## Set exercise:
From the records below, extract only the lines running from the line with "Write the bpy" to the line with "def onZ(x,y,c): d=_ray(x,y);", both lines included, reproducing them exactly.

## Material provided:
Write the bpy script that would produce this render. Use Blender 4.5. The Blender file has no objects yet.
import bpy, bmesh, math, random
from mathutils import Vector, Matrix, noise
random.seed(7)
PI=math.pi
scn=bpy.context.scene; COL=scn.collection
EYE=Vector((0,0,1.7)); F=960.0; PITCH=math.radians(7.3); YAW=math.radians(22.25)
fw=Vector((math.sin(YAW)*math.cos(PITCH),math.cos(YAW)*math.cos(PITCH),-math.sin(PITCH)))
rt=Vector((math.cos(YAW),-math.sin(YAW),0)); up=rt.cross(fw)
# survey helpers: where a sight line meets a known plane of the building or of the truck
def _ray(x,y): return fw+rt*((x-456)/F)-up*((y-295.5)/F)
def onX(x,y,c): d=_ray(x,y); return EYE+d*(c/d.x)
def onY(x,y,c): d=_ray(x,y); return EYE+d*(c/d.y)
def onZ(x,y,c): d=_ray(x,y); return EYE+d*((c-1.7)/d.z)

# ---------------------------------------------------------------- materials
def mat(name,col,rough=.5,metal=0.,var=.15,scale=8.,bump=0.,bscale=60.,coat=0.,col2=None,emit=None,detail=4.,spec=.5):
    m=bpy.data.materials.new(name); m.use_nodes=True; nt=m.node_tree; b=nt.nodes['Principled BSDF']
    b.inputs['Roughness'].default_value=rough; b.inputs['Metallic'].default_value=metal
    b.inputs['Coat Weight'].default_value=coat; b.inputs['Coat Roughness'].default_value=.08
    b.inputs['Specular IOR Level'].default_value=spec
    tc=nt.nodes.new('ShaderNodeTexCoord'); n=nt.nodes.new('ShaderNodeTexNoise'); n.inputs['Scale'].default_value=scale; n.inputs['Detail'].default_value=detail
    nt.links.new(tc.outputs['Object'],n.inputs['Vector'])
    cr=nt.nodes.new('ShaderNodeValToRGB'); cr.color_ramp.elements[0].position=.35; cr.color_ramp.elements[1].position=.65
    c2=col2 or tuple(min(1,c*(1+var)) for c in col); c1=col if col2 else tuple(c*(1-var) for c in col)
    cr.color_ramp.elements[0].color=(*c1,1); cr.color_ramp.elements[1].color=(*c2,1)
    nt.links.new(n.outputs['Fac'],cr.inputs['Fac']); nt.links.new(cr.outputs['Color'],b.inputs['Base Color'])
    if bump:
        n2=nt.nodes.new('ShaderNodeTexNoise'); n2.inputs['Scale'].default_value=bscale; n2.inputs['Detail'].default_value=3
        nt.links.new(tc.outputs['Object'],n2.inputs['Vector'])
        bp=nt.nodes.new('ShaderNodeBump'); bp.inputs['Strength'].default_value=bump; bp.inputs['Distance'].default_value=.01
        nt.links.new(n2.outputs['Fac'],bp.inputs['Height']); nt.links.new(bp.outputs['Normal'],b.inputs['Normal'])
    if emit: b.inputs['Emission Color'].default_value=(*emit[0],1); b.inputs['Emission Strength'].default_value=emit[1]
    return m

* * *

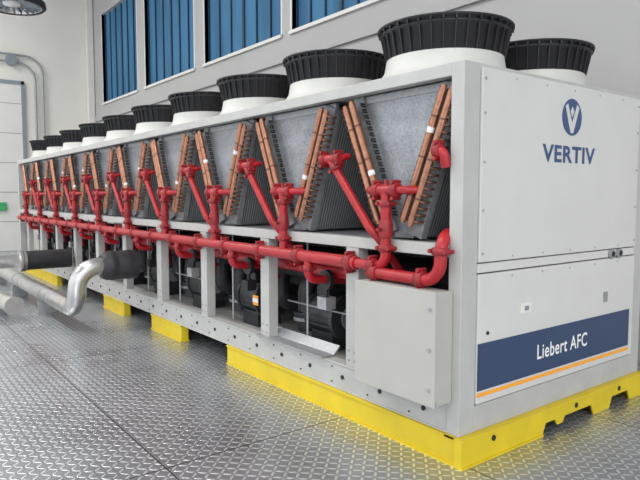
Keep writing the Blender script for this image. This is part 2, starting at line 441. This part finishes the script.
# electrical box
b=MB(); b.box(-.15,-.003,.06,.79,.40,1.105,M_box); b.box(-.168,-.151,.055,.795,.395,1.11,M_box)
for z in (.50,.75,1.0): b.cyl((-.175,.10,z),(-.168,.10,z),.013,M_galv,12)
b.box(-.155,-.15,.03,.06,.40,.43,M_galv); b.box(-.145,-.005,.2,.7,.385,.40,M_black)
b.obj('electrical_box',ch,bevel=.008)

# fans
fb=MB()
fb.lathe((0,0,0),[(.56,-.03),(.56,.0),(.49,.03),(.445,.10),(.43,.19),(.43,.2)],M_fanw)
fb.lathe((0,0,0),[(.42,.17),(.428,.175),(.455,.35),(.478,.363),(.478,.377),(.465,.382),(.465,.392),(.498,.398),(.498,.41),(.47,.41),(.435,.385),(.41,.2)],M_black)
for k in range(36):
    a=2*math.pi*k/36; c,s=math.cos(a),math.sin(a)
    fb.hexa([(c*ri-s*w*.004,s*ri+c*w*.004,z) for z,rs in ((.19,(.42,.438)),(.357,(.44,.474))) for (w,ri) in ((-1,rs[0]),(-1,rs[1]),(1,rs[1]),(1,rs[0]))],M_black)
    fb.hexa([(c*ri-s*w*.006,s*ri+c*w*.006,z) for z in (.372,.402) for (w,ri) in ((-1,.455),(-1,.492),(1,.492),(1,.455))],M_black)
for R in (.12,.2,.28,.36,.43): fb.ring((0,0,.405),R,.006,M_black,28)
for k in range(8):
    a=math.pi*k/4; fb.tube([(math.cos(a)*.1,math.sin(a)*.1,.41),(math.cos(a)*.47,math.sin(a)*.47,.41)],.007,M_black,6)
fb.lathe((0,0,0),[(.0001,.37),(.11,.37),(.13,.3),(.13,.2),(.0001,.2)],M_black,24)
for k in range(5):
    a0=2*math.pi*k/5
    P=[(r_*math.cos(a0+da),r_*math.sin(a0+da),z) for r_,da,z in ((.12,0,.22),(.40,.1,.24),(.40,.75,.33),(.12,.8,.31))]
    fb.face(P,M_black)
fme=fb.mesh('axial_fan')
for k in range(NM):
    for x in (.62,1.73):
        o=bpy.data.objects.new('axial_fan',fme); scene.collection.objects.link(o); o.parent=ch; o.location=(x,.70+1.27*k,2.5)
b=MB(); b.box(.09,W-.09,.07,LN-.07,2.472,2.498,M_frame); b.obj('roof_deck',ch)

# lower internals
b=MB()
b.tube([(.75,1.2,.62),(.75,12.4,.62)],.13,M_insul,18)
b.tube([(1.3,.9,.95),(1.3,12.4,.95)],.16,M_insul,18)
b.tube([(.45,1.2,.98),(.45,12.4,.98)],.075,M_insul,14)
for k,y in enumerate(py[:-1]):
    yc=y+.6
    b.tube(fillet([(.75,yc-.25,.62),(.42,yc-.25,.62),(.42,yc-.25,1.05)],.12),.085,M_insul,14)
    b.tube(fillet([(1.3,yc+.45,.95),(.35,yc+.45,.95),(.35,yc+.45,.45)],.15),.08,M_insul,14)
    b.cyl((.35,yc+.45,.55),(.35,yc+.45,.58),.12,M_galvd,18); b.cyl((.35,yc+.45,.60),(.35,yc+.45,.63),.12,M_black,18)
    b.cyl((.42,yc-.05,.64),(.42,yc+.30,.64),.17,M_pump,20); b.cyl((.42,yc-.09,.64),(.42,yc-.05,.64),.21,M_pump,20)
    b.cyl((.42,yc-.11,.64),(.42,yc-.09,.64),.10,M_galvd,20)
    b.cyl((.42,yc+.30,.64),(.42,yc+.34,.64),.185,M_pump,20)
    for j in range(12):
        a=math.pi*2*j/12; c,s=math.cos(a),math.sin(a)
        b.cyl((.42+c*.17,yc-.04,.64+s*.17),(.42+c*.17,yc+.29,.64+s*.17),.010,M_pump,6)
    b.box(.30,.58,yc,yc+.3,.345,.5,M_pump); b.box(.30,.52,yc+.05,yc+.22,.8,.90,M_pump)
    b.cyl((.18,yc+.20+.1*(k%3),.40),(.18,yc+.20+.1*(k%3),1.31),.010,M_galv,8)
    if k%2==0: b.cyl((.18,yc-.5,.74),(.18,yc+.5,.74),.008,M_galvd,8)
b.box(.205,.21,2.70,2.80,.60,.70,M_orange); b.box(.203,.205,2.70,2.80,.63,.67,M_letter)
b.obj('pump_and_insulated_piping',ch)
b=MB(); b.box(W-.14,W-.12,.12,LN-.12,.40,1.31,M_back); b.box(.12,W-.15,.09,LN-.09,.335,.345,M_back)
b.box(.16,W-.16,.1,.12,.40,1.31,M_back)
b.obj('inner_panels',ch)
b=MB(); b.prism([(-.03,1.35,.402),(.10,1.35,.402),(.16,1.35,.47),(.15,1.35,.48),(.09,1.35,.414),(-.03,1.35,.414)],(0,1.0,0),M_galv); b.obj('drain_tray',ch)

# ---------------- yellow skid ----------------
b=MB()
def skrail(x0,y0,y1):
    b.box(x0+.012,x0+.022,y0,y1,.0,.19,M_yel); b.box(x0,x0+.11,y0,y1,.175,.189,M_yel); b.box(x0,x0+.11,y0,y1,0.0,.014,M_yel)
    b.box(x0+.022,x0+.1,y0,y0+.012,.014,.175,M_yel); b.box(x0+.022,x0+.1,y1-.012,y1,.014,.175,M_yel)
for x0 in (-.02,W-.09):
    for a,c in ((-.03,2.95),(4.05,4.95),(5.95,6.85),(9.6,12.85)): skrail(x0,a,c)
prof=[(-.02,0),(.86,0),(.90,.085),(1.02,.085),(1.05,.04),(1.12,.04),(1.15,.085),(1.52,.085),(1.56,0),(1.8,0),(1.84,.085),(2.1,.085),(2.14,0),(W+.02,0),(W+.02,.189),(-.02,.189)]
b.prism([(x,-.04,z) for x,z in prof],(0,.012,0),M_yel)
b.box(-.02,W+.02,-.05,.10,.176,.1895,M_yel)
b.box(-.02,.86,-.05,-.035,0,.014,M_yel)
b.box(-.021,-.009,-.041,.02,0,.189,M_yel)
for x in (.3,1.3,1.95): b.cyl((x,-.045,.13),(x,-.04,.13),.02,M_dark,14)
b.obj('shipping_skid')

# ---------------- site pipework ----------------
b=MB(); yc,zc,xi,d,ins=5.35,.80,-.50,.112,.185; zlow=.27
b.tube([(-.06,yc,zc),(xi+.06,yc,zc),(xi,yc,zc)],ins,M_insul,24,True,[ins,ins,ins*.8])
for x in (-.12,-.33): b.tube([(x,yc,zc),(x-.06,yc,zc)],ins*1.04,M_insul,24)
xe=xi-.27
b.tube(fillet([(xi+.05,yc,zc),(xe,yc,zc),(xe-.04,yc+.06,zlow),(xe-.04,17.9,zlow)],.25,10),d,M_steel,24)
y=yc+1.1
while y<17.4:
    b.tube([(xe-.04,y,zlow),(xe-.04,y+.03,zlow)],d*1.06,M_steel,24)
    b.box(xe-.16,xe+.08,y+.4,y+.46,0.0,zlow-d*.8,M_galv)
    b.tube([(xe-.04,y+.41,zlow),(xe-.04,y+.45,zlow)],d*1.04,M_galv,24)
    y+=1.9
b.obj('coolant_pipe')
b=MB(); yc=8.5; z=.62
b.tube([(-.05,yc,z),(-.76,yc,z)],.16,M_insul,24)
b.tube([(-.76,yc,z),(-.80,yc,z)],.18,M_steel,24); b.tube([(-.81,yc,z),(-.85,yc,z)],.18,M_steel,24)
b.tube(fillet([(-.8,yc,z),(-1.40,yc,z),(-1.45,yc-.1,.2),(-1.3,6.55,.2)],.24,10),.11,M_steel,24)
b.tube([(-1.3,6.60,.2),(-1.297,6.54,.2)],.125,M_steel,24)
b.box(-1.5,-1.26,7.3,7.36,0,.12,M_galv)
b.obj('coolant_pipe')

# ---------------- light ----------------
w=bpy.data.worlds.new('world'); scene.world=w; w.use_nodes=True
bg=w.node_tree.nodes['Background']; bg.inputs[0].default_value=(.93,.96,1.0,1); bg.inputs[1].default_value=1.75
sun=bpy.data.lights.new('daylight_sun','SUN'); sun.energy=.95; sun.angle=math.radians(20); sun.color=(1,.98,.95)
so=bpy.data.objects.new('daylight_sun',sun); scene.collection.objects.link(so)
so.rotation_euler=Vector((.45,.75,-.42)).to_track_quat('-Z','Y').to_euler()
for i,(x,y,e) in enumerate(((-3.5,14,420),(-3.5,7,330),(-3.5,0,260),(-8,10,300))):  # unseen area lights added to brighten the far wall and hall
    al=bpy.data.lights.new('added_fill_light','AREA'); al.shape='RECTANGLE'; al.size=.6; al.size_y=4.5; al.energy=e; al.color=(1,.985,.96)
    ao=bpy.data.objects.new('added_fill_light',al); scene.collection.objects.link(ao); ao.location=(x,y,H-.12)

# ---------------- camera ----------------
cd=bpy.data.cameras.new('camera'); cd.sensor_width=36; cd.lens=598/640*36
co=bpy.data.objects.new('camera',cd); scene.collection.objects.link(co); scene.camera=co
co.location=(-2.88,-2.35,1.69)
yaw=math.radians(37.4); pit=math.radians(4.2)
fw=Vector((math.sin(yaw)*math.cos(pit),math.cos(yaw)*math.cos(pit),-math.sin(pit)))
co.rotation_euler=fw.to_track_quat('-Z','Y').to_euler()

## Complete output:
Write the bpy script that would produce this render. Use Blender 4.5. The Blender file has no objects yet.
import bpy, bmesh, math, random
from mathutils import Vector, Matrix, noise
random.seed(7)
PI=math.pi
scn=bpy.context.scene; COL=scn.collection
EYE=Vector((0,0,1.7)); F=960.0; PITCH=math.radians(7.3); YAW=math.radians(22.25)
fw=Vector((math.sin(YAW)*math.cos(PITCH),math.cos(YAW)*math.cos(PITCH),-math.sin(PITCH)))
rt=Vector((math.cos(YAW),-math.sin(YAW),0)); up=rt.cross(fw)
# survey helpers: where a sight line meets a known plane of the building or of the truck
def _ray(x,y): return fw+rt*((x-456)/F)-up*((y-295.5)/F)
def onX(x,y,c): d=_ray(x,y); return EYE+d*(c/d.x)
def onY(x,y,c): d=_ray(x,y); return EYE+d*(c/d.y)
def onZ(x,y,c): d=_ray(x,y); return EYE+d*((c-1.7)/d.z)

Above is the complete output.